Weighing the Van Rompuy years of EU

By Fu Jing (China Daily) Updated: 2014-10-28 07:19

Five years ago, when the Lisbon Treaty came into effect, Brussels had great ambitions of building a "United States of the European Union". It appointed Herman Van Rompuy the first permanent president of the European Council to oversee the longer-term issues and act as a low-profile consensus builder within the EU.

At that time, one year after the collapse of Lehman Brothers, Europeans had been fervently complaining against the woes inflicted on them by Wall Street bankers as financial panic swept the world. The EU hoped the G20 meetings and the Copenhagen climate conference would help rebuild global governance. But a year later, the eurozone encountered another debilitating problem: debt crisis. It started from Greece and spread to Portugal, Spain and Italy and other EU countries.

Soon, Van Rompuy and his fellow EU officials refocused the agenda on creating a firewall against the debt crisis, mobilizing resources to bail out the debt-ridden countries and stabilize the economies by boosting growth and creating jobs.
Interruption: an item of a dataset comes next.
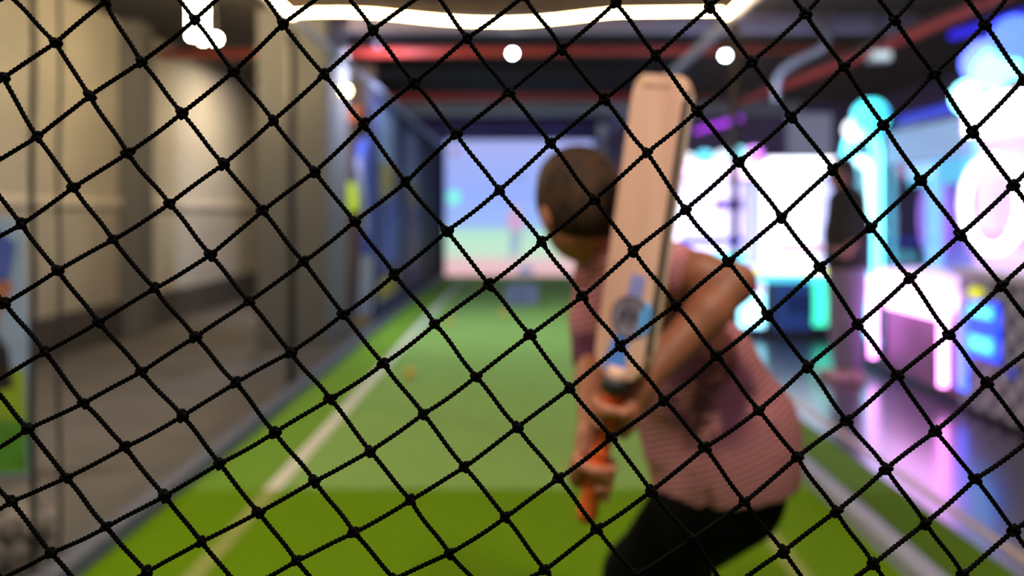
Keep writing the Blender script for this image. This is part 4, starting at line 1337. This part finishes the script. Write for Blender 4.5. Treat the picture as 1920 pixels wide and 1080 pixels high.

Delivering his farewell speech (his second term as EC president ends on Nov 30) at a meeting of EU leaders on Friday, Van Rompuy said history would be the best judge of the last five "stormy" years, although he conceded that the EU's social and economic problems are not over. An economist by training, Van Rompuy knows well the state of the EU he will exit.

Think tanks, opinion leaders and the media have been highlighting the problems facing the EU. Bertelsmann Stiftung, a Germany-based think tank, says in its Social Justice Index 2014 that the gap between participation opportunities in the still wealthy countries of northern Europe and the crisis-struck southern nations has significantly increased over the past years.